The Class of 1944 may have been chiseled out of the honor of being Harvard's three hundredth class.

At least a good case can be made out to prove that despite the lavish Tercentenary celebration held here in September, 1936, Harvard was founded in 1640, not 1636.

The date customarily regarded as the founding of Harvard is October 28, 1636, when the Great and General Court of Massachusetts "agreed to give 400 pounds toward a schoale or colledge." But according to Samuel Eliot Morison '08, professor of History, latter day Columbia, and official Harvard historian, "Over a year clapped before anything was done to carry into execution the generous vote . . . It was probably in July or August, 1638, that Master Eaton held the first recitations of the first freshman class. . ."

Shut Down for a Year

And even this was only a false beginning, because Eaton, Harvard's first chief executive, was fired, and "For a whole academic year (1639-40) Harvard College was deserted; and it must have seemed to many pessimists that it would never reopen."

Thus it was not until August 27, 1640, that Harvard really got under way for keeps when Henry Dunster accepted the post of President.
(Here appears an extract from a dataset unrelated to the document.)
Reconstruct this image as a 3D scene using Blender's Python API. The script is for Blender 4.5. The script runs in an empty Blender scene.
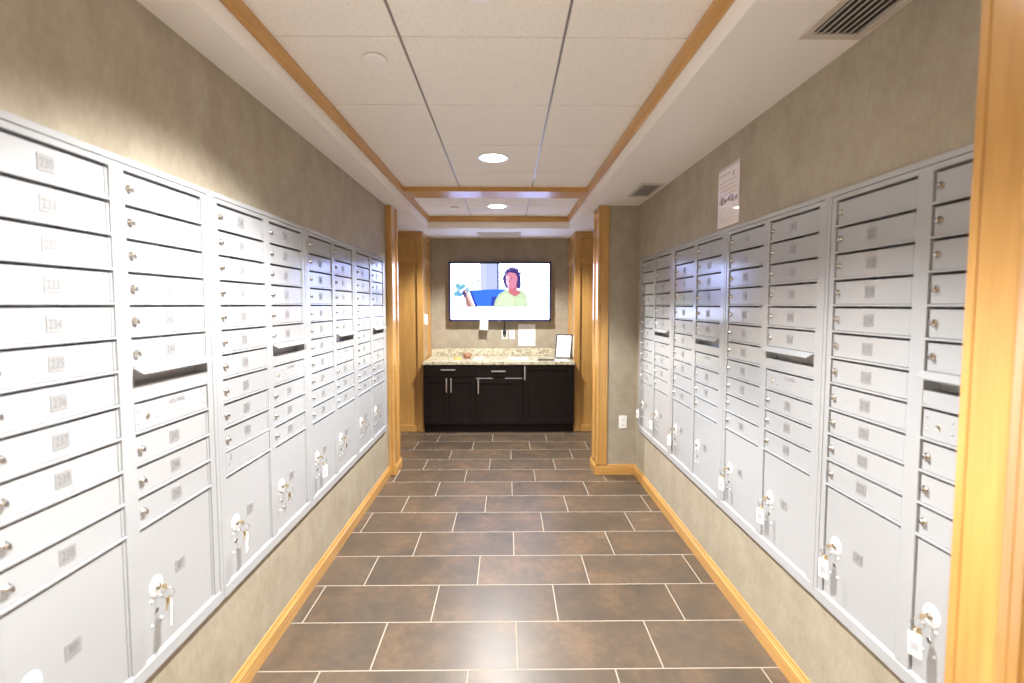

Of this historic occasion, Professor Morison says, "Of all events in the early history of Harvard College, this was the most vital. It was equivalent to a fresh foundation."

The story of the period between 1636 and 1640 is a tale of woe, for Natheniel Eaton was not all he was cracked up to be, and his wife's cooking was even worse.

Eaton Wields Cudgel

In September, 1639, Eaton was put on trial for beating his assistant with a "endgel, which was a walnut tree plant, big enough to have killed a horse, and a yard in length," and was dismissed from his post.

At the trial Mistress Eaton confessed to her culinary sins during Harvard's first abortive academic year and admitted that she never served beef, that the bread was made of sour meal, and that sometimes the beer gave out for a week at a time.

Freshmen who complain about the fare in the Union today should remember the following statement which Mistress Eaton made while she was on the witness stand:

"And for bad fish . . . I acknowledge my sin in it. And for their mackeral, brought to them with their guts in them, and goat's dung in their hasty pudding, it's utterly unknown to me, but I am much ashamed it should be in the family . . . and I humbly acknowledge my negligence in it."